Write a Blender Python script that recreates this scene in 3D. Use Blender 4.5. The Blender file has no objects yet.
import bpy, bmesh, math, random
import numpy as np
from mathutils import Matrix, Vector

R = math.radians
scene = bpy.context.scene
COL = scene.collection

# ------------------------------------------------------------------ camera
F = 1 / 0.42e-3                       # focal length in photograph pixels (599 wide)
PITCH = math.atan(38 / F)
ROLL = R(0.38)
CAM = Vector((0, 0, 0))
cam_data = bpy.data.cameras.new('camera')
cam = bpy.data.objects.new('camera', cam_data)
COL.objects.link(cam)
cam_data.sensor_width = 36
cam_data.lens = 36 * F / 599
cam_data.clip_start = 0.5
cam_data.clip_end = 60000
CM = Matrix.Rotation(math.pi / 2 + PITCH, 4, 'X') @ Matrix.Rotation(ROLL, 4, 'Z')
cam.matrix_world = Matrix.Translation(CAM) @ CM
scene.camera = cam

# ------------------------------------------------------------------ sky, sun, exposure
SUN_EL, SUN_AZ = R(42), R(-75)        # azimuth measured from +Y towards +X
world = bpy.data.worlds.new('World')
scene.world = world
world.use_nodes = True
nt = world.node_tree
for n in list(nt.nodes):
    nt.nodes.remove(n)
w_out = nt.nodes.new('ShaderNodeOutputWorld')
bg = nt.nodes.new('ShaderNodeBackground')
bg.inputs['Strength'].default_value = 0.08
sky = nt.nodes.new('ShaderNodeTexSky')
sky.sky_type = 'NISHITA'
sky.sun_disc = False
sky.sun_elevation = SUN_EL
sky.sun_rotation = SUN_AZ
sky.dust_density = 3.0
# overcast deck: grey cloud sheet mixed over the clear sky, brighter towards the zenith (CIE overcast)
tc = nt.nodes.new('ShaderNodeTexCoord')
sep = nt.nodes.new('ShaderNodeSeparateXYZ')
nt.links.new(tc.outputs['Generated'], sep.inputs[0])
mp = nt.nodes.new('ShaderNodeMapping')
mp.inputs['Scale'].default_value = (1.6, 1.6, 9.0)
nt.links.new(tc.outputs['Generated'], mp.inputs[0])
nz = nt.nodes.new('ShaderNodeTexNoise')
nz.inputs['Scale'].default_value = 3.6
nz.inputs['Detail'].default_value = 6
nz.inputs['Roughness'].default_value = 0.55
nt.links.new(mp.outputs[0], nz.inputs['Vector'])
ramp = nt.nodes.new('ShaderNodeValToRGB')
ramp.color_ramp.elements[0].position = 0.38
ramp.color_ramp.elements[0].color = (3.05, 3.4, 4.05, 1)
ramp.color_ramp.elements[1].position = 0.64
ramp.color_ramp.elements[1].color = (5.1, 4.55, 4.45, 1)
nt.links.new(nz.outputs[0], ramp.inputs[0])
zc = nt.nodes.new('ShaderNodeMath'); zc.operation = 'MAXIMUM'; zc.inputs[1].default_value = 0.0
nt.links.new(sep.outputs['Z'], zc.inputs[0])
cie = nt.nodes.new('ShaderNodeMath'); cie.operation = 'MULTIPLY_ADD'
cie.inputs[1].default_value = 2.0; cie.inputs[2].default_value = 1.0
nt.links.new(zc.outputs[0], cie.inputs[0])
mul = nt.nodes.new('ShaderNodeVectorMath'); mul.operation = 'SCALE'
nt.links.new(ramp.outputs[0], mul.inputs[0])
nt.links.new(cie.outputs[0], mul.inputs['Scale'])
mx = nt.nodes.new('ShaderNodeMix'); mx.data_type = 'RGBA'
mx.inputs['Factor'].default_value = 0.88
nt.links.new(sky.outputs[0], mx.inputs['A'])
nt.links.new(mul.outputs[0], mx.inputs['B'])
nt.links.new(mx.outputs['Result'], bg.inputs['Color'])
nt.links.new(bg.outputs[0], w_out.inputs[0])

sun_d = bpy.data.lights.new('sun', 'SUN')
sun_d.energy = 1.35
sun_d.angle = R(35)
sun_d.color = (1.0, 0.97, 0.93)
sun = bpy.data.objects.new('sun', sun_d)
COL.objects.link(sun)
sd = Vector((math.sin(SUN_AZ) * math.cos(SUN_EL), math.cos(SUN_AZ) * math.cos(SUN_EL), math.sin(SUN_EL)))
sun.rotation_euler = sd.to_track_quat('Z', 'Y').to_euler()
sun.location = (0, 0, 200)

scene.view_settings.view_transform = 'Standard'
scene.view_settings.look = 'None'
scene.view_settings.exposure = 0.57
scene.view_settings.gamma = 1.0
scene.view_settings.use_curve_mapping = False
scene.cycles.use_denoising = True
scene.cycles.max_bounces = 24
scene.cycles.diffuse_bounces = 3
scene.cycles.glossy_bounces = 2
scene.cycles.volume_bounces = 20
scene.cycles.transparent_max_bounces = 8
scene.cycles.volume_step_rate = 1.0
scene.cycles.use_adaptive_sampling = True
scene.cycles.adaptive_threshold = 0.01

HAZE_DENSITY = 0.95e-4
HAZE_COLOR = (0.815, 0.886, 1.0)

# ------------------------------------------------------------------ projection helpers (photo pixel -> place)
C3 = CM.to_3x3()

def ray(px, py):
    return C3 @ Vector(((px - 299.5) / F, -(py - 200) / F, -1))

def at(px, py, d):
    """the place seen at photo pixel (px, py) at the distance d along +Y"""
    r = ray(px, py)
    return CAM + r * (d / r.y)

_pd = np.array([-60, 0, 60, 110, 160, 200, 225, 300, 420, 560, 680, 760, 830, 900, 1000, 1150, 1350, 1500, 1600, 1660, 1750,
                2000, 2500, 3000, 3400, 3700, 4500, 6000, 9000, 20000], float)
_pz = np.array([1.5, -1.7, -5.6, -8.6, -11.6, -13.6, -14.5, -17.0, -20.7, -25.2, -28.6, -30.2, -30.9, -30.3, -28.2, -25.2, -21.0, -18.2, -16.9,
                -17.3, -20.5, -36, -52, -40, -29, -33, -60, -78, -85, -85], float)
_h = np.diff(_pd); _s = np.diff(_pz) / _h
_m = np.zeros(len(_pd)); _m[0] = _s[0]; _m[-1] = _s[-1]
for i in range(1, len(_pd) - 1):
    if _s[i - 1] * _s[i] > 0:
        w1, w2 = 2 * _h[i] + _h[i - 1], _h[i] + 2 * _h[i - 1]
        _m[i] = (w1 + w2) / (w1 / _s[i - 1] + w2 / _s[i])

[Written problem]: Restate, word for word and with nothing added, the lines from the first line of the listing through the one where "scene.camera = cam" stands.

[Answer to the task]:
Write a Blender Python script that recreates this scene in 3D. Use Blender 4.5. The Blender file has no objects yet.
import bpy, bmesh, math, random
import numpy as np
from mathutils import Matrix, Vector

R = math.radians
scene = bpy.context.scene
COL = scene.collection

# ------------------------------------------------------------------ camera
F = 1 / 0.42e-3                       # focal length in photograph pixels (599 wide)
PITCH = math.atan(38 / F)
ROLL = R(0.38)
CAM = Vector((0, 0, 0))
cam_data = bpy.data.cameras.new('camera')
cam = bpy.data.objects.new('camera', cam_data)
COL.objects.link(cam)
cam_data.sensor_width = 36
cam_data.lens = 36 * F / 599
cam_data.clip_start = 0.5
cam_data.clip_end = 60000
CM = Matrix.Rotation(math.pi / 2 + PITCH, 4, 'X') @ Matrix.Rotation(ROLL, 4, 'Z')
cam.matrix_world = Matrix.Translation(CAM) @ CM
scene.camera = cam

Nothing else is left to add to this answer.